- PROBLEM DESCRIPTION: Output the full listing word for word.

- GIVEN DATA:
▬▬▬

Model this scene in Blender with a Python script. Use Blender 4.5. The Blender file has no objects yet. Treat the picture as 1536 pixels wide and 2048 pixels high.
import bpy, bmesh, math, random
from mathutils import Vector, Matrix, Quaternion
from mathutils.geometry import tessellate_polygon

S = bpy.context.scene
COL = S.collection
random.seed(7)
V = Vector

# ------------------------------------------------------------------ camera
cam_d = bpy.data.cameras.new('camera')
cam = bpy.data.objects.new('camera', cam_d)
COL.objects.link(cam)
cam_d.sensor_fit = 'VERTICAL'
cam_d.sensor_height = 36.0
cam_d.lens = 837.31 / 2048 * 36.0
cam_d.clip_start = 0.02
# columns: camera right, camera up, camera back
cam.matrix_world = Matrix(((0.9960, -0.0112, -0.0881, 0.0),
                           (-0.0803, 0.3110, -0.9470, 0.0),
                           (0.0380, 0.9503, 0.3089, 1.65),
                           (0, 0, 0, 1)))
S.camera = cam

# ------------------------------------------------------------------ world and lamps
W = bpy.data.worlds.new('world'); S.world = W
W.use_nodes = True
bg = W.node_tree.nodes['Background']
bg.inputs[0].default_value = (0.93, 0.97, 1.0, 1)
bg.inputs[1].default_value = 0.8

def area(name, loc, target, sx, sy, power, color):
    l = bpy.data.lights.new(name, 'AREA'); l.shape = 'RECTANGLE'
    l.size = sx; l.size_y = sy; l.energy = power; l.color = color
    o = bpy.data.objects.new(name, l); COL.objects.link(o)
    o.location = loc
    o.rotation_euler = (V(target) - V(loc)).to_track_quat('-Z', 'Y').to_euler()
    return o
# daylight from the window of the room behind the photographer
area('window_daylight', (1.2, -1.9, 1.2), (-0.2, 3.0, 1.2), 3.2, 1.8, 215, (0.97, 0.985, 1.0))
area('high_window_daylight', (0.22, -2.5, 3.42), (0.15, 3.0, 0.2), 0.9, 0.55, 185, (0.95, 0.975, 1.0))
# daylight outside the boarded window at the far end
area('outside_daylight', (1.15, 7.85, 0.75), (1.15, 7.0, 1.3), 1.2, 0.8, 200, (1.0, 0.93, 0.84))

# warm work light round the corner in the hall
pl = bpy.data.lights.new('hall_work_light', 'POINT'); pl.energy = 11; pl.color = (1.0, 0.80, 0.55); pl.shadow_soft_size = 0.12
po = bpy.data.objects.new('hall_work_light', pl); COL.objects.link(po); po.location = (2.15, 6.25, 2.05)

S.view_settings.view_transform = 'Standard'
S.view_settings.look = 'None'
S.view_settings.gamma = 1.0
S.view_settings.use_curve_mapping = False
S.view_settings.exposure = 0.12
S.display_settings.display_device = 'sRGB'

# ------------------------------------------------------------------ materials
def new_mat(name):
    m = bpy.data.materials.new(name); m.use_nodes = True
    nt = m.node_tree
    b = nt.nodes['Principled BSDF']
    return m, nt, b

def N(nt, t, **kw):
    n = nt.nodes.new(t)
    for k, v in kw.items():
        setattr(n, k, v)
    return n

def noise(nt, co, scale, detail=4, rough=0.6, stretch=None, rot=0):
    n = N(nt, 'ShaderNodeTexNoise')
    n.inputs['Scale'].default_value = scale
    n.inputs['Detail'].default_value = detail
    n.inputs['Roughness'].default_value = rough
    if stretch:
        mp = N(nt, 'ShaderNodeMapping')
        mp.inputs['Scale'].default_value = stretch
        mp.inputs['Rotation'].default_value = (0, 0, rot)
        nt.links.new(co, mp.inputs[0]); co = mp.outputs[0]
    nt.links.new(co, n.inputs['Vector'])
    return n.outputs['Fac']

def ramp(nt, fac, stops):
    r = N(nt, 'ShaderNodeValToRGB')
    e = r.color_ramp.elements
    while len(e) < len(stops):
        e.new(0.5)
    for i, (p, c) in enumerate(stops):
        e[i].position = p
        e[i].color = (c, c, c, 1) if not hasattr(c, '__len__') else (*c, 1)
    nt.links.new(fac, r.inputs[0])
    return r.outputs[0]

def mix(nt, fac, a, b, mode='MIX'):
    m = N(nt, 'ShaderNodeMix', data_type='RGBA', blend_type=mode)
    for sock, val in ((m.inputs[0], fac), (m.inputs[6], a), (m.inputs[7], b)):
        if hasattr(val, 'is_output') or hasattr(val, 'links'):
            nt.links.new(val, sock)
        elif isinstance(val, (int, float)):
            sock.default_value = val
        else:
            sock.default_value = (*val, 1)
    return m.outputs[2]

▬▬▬

- WRITTEN SOLUTION:
Model this scene in Blender with a Python script. Use Blender 4.5. The Blender file has no objects yet. Treat the picture as 1536 pixels wide and 2048 pixels high.
import bpy, bmesh, math, random
from mathutils import Vector, Matrix, Quaternion
from mathutils.geometry import tessellate_polygon

S = bpy.context.scene
COL = S.collection
random.seed(7)
V = Vector

# ------------------------------------------------------------------ camera
cam_d = bpy.data.cameras.new('camera')
cam = bpy.data.objects.new('camera', cam_d)
COL.objects.link(cam)
cam_d.sensor_fit = 'VERTICAL'
cam_d.sensor_height = 36.0
cam_d.lens = 837.31 / 2048 * 36.0
cam_d.clip_start = 0.02
# columns: camera right, camera up, camera back
cam.matrix_world = Matrix(((0.9960, -0.0112, -0.0881, 0.0),
                           (-0.0803, 0.3110, -0.9470, 0.0),
                           (0.0380, 0.9503, 0.3089, 1.65),
                           (0, 0, 0, 1)))
S.camera = cam

# ------------------------------------------------------------------ world and lamps
W = bpy.data.worlds.new('world'); S.world = W
W.use_nodes = True
bg = W.node_tree.nodes['Background']
bg.inputs[0].default_value = (0.93, 0.97, 1.0, 1)
bg.inputs[1].default_value = 0.8

def area(name, loc, target, sx, sy, power, color):
    l = bpy.data.lights.new(name, 'AREA'); l.shape = 'RECTANGLE'
    l.size = sx; l.size_y = sy; l.energy = power; l.color = color
    o = bpy.data.objects.new(name, l); COL.objects.link(o)
    o.location = loc
    o.rotation_euler = (V(target) - V(loc)).to_track_quat('-Z', 'Y').to_euler()
    return o
# daylight from the window of the room behind the photographer
area('window_daylight', (1.2, -1.9, 1.2), (-0.2, 3.0, 1.2), 3.2, 1.8, 215, (0.97, 0.985, 1.0))
area('high_window_daylight', (0.22, -2.5, 3.42), (0.15, 3.0, 0.2), 0.9, 0.55, 185, (0.95, 0.975, 1.0))
# daylight outside the boarded window at the far end
area('outside_daylight', (1.15, 7.85, 0.75), (1.15, 7.0, 1.3), 1.2, 0.8, 200, (1.0, 0.93, 0.84))

# warm work light round the corner in the hall
pl = bpy.data.lights.new('hall_work_light', 'POINT'); pl.energy = 11; pl.color = (1.0, 0.80, 0.55); pl.shadow_soft_size = 0.12
po = bpy.data.objects.new('hall_work_light', pl); COL.objects.link(po); po.location = (2.15, 6.25, 2.05)

S.view_settings.view_transform = 'Standard'
S.view_settings.look = 'None'
S.view_settings.gamma = 1.0
S.view_settings.use_curve_mapping = False
S.view_settings.exposure = 0.12
S.display_settings.display_device = 'sRGB'

# ------------------------------------------------------------------ materials
def new_mat(name):
    m = bpy.data.materials.new(name); m.use_nodes = True
    nt = m.node_tree
    b = nt.nodes['Principled BSDF']
    return m, nt, b

def N(nt, t, **kw):
    n = nt.nodes.new(t)
    for k, v in kw.items():
        setattr(n, k, v)
    return n

def noise(nt, co, scale, detail=4, rough=0.6, stretch=None, rot=0):
    n = N(nt, 'ShaderNodeTexNoise')
    n.inputs['Scale'].default_value = scale
    n.inputs['Detail'].default_value = detail
    n.inputs['Roughness'].default_value = rough
    if stretch:
        mp = N(nt, 'ShaderNodeMapping')
        mp.inputs['Scale'].default_value = stretch
        mp.inputs['Rotation'].default_value = (0, 0, rot)
        nt.links.new(co, mp.inputs[0]); co = mp.outputs[0]
    nt.links.new(co, n.inputs['Vector'])
    return n.outputs['Fac']

def ramp(nt, fac, stops):
    r = N(nt, 'ShaderNodeValToRGB')
    e = r.color_ramp.elements
    while len(e) < len(stops):
        e.new(0.5)
    for i, (p, c) in enumerate(stops):
        e[i].position = p
        e[i].color = (c, c, c, 1) if not hasattr(c, '__len__') else (*c, 1)
    nt.links.new(fac, r.inputs[0])
    return r.outputs[0]

def mix(nt, fac, a, b, mode='MIX'):
    m = N(nt, 'ShaderNodeMix', data_type='RGBA', blend_type=mode)
    for sock, val in ((m.inputs[0], fac), (m.inputs[6], a), (m.inputs[7], b)):
        if hasattr(val, 'is_output') or hasattr(val, 'links'):
            nt.links.new(val, sock)
        elif isinstance(val, (int, float)):
            sock.default_value = val
        else:
            sock.default_value = (*val, 1)
    return m.outputs[2]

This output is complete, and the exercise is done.